[start]

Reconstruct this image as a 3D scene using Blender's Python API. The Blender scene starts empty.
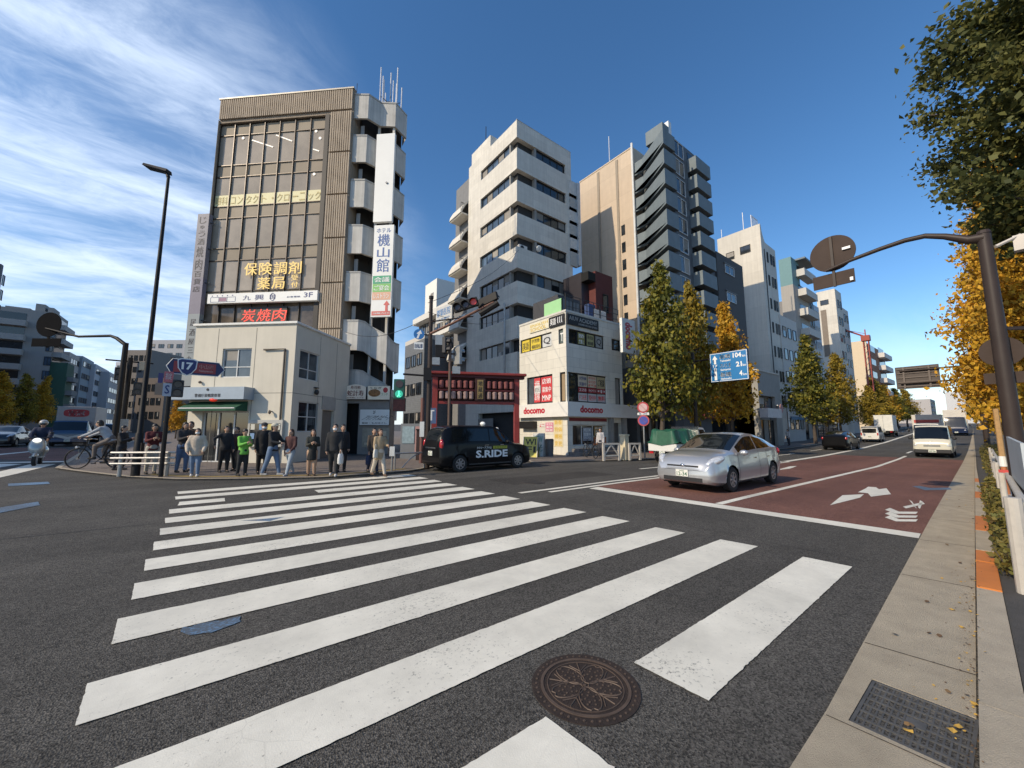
import bpy, bmesh, math, random
import numpy as np
from math import sin, cos, tan, atan2, radians, pi, sqrt, hypot
from mathutils import Vector, Matrix
random.seed(7); np.random.seed(7)
SC = bpy.context.scene
COL = SC.collection

# ------------------------------------------------------------ camera, sky, sun
F = 385.0; PITCH = radians(6.7); HEAD = radians(52.5); CH = 1.6
cd = bpy.data.cameras.new('camera'); cam = bpy.data.objects.new('camera', cd); COL.objects.link(cam)
cd.sensor_width = 36; cd.lens = 36 * F / 1024; cd.clip_start = 0.05; cd.clip_end = 5000
cam.location = (0, 0, CH); cam.rotation_euler = (pi / 2 + PITCH, 0, HEAD - pi / 2)
SC.camera = cam
SUN_AZ = radians(176.5); SUN_EL = radians(33)
sd = bpy.data.lights.new('sun', 'SUN'); sun = bpy.data.objects.new('sun', sd); COL.objects.link(sun)
sd.energy = 3.6; sd.angle = radians(0.5); sd.color = (1.0, 0.85, 0.64)
sv = Vector((cos(SUN_AZ) * cos(SUN_EL), sin(SUN_AZ) * cos(SUN_EL), sin(SUN_EL)))
sun.rotation_euler = sv.to_track_quat('Z', 'Y').to_euler(); sun.location = (0, 0, 60)
SC.view_settings.view_transform = 'Standard'; SC.view_settings.look = 'None'
SC.view_settings.exposure = 0.2; SC.view_settings.gamma = 1.0
SC.view_settings.use_curve_mapping = False
SC.cycles.max_bounces = 5; SC.cycles.diffuse_bounces = 3; SC.cycles.glossy_bounces = 3
SC.cycles.use_denoising = True

W = bpy.data.worlds.new('World'); SC.world = W; W.use_nodes = True
def build_world():
    nt = W.node_tree; N = nt.nodes; L = nt.links; N.clear()
    out = N.new('ShaderNodeOutputWorld'); bg = N.new('ShaderNodeBackground'); bg.inputs[1].default_value = 0.15
    sky = N.new('ShaderNodeTexSky'); sky.sky_type = 'NISHITA'; sky.sun_disc = False
    sky.sun_elevation = SUN_EL; sky.sun_rotation = pi / 2 - SUN_AZ
    sky.air_density = 1.0; sky.dust_density = 0.4; sky.ozone_density = 3.0
    tc = N.new('ShaderNodeTexCoord'); sx = N.new('ShaderNodeSeparateXYZ'); L.new(tc.outputs['Generated'], sx.inputs[0])
    def math_(op, a, b=None, c=None):
        n = N.new('ShaderNodeMath'); n.operation = op
        for k, v in enumerate((a, b, c)):
            if v is None: continue
            if isinstance(v, (int, float)): n.inputs[k].default_value = v
            else: L.new(v, n.inputs[k])
        return n.outputs[0]
    X, Y, Z = sx.outputs
    den = math_('MAXIMUM', math_('ADD', Z, 0.22), 0.08)
    px = math_('DIVIDE', X, den); py = math_('DIVIDE', Y, den)
    cb = N.new('ShaderNodeCombineXYZ'); L.new(px, cb.inputs[0]); L.new(py, cb.inputs[1])
    mp = N.new('ShaderNodeMapping'); mp.inputs['Rotation'].default_value = (0, 0, radians(-62)); mp.inputs['Scale'].default_value = (1.0, 2.3, 1)
    L.new(cb.outputs[0], mp.inputs[0])
    def noise(vec, sc, det, rough, dist):
        n = N.new('ShaderNodeTexNoise'); n.inputs['Scale'].default_value = sc; n.inputs['Detail'].default_value = det
        n.inputs['Roughness'].default_value = rough; n.inputs['Distortion'].default_value = dist; L.new(vec, n.inputs['Vector']); return n.outputs[0]
    n1 = noise(mp.outputs[0], 1.25, 12, 0.62, 0.45)
    n2 = noise(mp.outputs[0], 4.2, 10, 0.66, 0.9)
    n3 = noise(cb.outputs[0], 0.9, 3, 0.5, 0.0)
    # veil of cirrus over the north-western half of the sky, thinning to clear blue in the east
    ax, ay = cos(HEAD + radians(66)), sin(HEAD + radians(66))
    west = math_('ADD', math_('MULTIPLY', X, ax), math_('MULTIPLY', Y, ay))
    mr = N.new('ShaderNodeMapRange'); mr.interpolation_type = 'SMOOTHSTEP'
    L.new(math_('ADD', west, math_('MULTIPLY', math_('SUBTRACT', n3, 0.5), 0.35)), mr.inputs[0])
    mr.inputs[1].default_value = 0.53; mr.inputs[2].default_value = 0.78
    low = N.new('ShaderNodeMapRange'); L.new(Z, low.inputs[0]); low.inputs[1].default_value = 0.0; low.inputs[2].default_value = 0.5
    low.inputs[3].default_value = 0.12; low.inputs[4].default_value = 0.0
    mixn = math_('ADD', math_('MULTIPLY', n1, 0.62), math_('MULTIPLY', n2, 0.38))
    cov = N.new('ShaderNodeMapRange'); cov.interpolation_type = 'SMOOTHSTEP'
    L.new(math_('ADD', mixn, low.outputs[0]), cov.inputs[0]); cov.inputs[1].default_value = 0.36; cov.inputs[2].default_value = 0.72
    c1 = math_('MULTIPLY', mr.outputs[0], math_('ADD', math_('MULTIPLY', cov.outputs[0], 0.78), 0.10))
    # a faint streak low in the clear east
    e = N.new('ShaderNodeMapRange'); e.interpolation_type = 'SMOOTHSTEP'; L.new(Z, e.inputs[0])
    e.inputs[1].default_value = 0.28; e.inputs[2].default_value = 0.03; e.inputs[3].default_value = 0; e.inputs[4].default_value = 0.40
    c2 = math_('MULTIPLY', e.outputs[0], cov.outputs[0])
    fac = math_('MINIMUM', math_('MAXIMUM', c1, c2), 0.92)
    hs = N.new('ShaderNodeHueSaturation'); hs.inputs['Saturation'].default_value = 1.2; L.new(sky.outputs[0], hs.inputs['Color'])
    mx = N.new('ShaderNodeMix'); mx.data_type = 'RGBA'; L.new(fac, mx.inputs['Factor'])
    L.new(hs.outputs[0], mx.inputs['A']); mx.inputs['B'].default_value = (5.6, 6.5, 7.9, 1)
    L.new(mx.outputs['Result'], bg.inputs[0]); L.new(bg.outputs[0], out.inputs[0])
build_world()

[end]

Report the number of lines in the listing above that include the word "scene", and nothing else.

* [THE SOLUTION] 2